Dataset ▸

------------------------------------

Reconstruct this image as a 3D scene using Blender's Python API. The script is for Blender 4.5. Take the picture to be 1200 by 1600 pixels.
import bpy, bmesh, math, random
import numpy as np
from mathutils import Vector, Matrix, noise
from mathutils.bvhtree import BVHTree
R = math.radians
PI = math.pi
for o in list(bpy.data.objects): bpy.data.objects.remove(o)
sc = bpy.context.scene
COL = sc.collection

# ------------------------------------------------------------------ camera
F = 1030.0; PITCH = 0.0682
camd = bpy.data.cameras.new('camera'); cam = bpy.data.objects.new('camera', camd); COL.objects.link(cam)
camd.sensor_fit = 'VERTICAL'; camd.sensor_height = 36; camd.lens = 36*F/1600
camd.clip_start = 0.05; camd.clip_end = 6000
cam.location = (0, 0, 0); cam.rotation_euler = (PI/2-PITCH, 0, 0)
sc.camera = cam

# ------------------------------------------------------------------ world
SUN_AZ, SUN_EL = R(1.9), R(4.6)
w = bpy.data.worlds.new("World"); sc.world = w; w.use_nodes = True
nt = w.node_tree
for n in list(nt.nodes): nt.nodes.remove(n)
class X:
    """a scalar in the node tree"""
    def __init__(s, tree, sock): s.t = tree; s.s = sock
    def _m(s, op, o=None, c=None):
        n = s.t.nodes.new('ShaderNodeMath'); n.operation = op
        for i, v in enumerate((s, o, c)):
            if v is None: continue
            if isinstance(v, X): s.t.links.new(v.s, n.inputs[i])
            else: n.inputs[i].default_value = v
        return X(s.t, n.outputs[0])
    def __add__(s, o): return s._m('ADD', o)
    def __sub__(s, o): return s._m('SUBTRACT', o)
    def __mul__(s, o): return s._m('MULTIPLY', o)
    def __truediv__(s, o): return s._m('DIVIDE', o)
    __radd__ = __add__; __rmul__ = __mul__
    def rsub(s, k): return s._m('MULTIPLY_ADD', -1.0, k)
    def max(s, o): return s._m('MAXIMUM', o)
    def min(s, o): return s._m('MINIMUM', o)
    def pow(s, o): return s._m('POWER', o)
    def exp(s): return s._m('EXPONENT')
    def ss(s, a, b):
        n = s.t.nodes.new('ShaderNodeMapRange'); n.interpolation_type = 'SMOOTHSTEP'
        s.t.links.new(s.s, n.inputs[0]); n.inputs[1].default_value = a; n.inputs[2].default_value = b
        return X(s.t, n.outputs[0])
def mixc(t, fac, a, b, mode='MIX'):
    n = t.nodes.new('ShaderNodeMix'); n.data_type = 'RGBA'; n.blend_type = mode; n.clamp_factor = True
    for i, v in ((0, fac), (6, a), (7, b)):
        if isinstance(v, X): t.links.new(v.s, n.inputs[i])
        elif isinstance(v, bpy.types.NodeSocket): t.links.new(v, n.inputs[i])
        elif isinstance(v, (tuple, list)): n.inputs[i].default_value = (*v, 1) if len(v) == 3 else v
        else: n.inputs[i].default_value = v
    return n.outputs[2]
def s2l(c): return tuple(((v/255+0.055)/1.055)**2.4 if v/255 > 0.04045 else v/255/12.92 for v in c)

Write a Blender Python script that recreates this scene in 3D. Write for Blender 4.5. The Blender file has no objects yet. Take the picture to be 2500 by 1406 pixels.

------------------------------------

Aim of the exercise ▸ Starting at the first line of the material above, reproduce each line exactly up to and including the line with "sc.camera = cam".

Response to the exercise ▸
Reconstruct this image as a 3D scene using Blender's Python API. The script is for Blender 4.5. Take the picture to be 1200 by 1600 pixels.
import bpy, bmesh, math, random
import numpy as np
from mathutils import Vector, Matrix, noise
from mathutils.bvhtree import BVHTree
R = math.radians
PI = math.pi
for o in list(bpy.data.objects): bpy.data.objects.remove(o)
sc = bpy.context.scene
COL = sc.collection

# ------------------------------------------------------------------ camera
F = 1030.0; PITCH = 0.0682
camd = bpy.data.cameras.new('camera'); cam = bpy.data.objects.new('camera', camd); COL.objects.link(cam)
camd.sensor_fit = 'VERTICAL'; camd.sensor_height = 36; camd.lens = 36*F/1600
camd.clip_start = 0.05; camd.clip_end = 6000
cam.location = (0, 0, 0); cam.rotation_euler = (PI/2-PITCH, 0, 0)
sc.camera = cam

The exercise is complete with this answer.